Но, может быть, российская военная промышленность работала на последнем пределе своих возможностей? Тоже нет. Реализовывалась программа строительства предприятий военно-промышленного комплекс стоимостью в 600 млн рублей (сумма сопоставимая с размером собственных капиталов всех частных банков в России, который составлял в 1916 году 815,6 млн рублей). По информации, приведенной на заседании Совета министров под председательством Штюрмера, Военное министерство приступало к «постройке 54 обширных заводов». В их числе были авиационные, автомобильный, моторостроительный, электротехнический заводы Главного военно-технического управления и Управления военно-воздушного флота; тротиловый, телеграфно-телефонный, сернокислотный и лесотехнический заводы Главного артиллерийского управления и другие. К концу февраля 1917 года имелись санкции Совета министров и законодательных учреждений на строительство 17 крупных заводов общей стоимостью более 470 млн рублей[1134]
.У великого князя Кирилла Владимировича были основания писать: «Наконец-то у наших армий было все необходимое, и впервые с начала войны появилась даже надежда на ее победное завершение. Мы перехватили инициативу на различных участках германского фронта… Полная реорганизация, перевооружение и перегруппировка проходили во всех частях наших вооруженных сил… Наступление по всей линии фронта было запланировано на апрель 1917 года»[1135]
. Другое дело, что правительство могло бы лучше пиарить свои достижение. Но могло ли?Все только что приведенные мною данные составляли в то время военную тайну и не могли звучать в прессе. Но следует также признать, что инструменты внутренней пропаганды были использованы властью явно недостаточно, чтобы создать в обществе чувство уверенности в победе. Сложности создавало и бюрократическое регулирование освещения деятельности первых лиц государства, Ставки, высших военных кругов. «Так, сухие отчеты Министерства императорского двора о поездках царя по стране, перепечатывавшиеся в газетах, не передавали атмосферу того энтузиазма, который действительно сопровождал порой его визиты, — отмечает исследователь имиджа императорской фамилии в годы войны Борис Колоницкий. — Публикация же корреспондентских отчетов в газетах встречала затруднения. Бюрократические процедуры, созданные в свое время для укрепления авторитета монарха и его семьи, в специфических условиях военного времени порой деформировали процесс патриотической мобилизации»[1136]
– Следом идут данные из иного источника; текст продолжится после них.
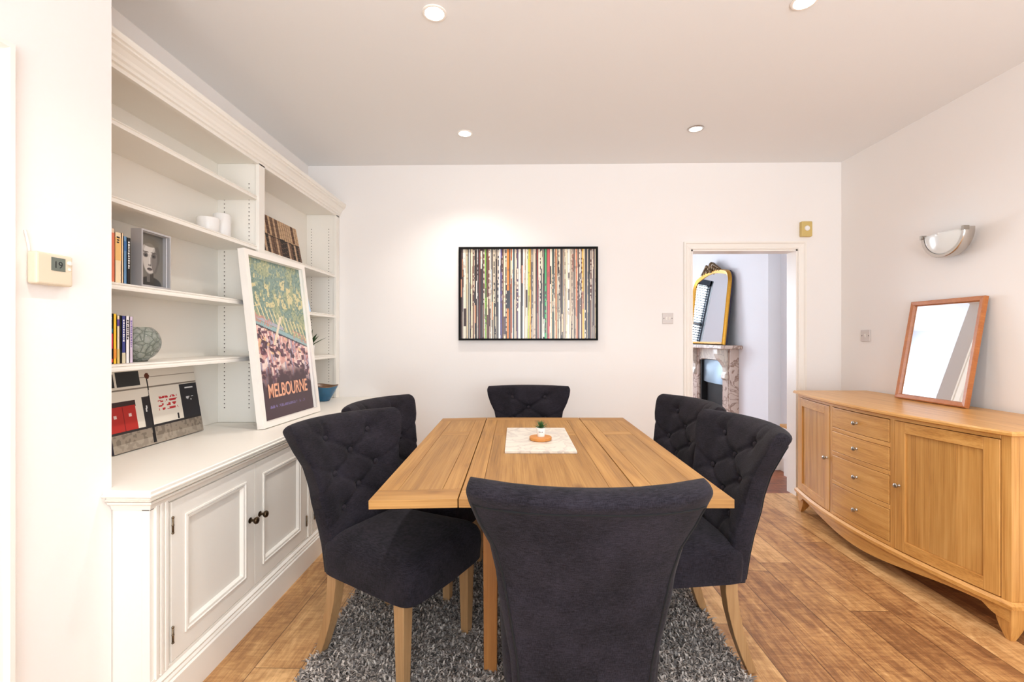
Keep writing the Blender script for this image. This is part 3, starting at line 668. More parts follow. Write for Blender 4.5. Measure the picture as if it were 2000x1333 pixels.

. Михаил Лемке, занимавшийся в Ставке, говоря современным языком, связями с общественностью, подготовил доклад начальнику штаба, в котором подчеркивалось: «Целым рядом условий печать поставлена в такое положение, при котором она совершенно не имеет возможности удовлетворить запросы общества вследствие крайней скудости, туманности и неверности даваемых ею сведений и освещения всего, относящегося к ходу военных действий. Главная причина такого положения печати — отсутствие необходимого руководства… какой бы то ни было связи между печатью и единственным компетентным для нее органом — штабом Верховного главнокомандующего». Лемке считал целесообразным «нахождение в месте расположения штаба нескольких корреспондентов наиболее влиятельных столичных и провинциальных газет, руководимых в этом отношении самим штабом»[1137], однако руководство Ставки не проявило готовности к такой открытости. Российская власть явно отставала в использовании инструментов пропаганды не только от своих зарубежных коллег, но и от оппозиции.Но, может быть, дальнейшее продолжение войны с нашей стороны было невозможно из-за огромных боевых потерь в армии и истощения людских ресурсов страны? Человеческие потери были огромными, но гораздо меньше, чем будет принято считать в советские времена, когда Троцкий называл цифру убитых в 2,5 млн человек, а Михаил Фрунзе — более трех миллионов[1138]
. Наиболее авторитетные демографы называют цифры в пределах 900 тысяч —1,3 млн человек[1139], что очень много, тем более что эта цифра не включает в себя раненых, искалеченных и пропавших без вести. Но следует подчеркнуть, что наши потери убитыми, умершими от ран и ранеными (5,5 млн человек) были меньше, чем у Германии (6,05 млн), воевавшей на два фронта. А российские потери по отношению к общему числу мобилизованных были вообще наименьшими из всех основных воевавших стран — 35,5 %, по сравнению с 47 % — у Франции и 55 % — у Германии[1140]. И уж в любом случае наши потери в Первой мировой войне были многократно меньше жертв той братоубийственной гражданской войны, которая вспыхнет вслед за революцией.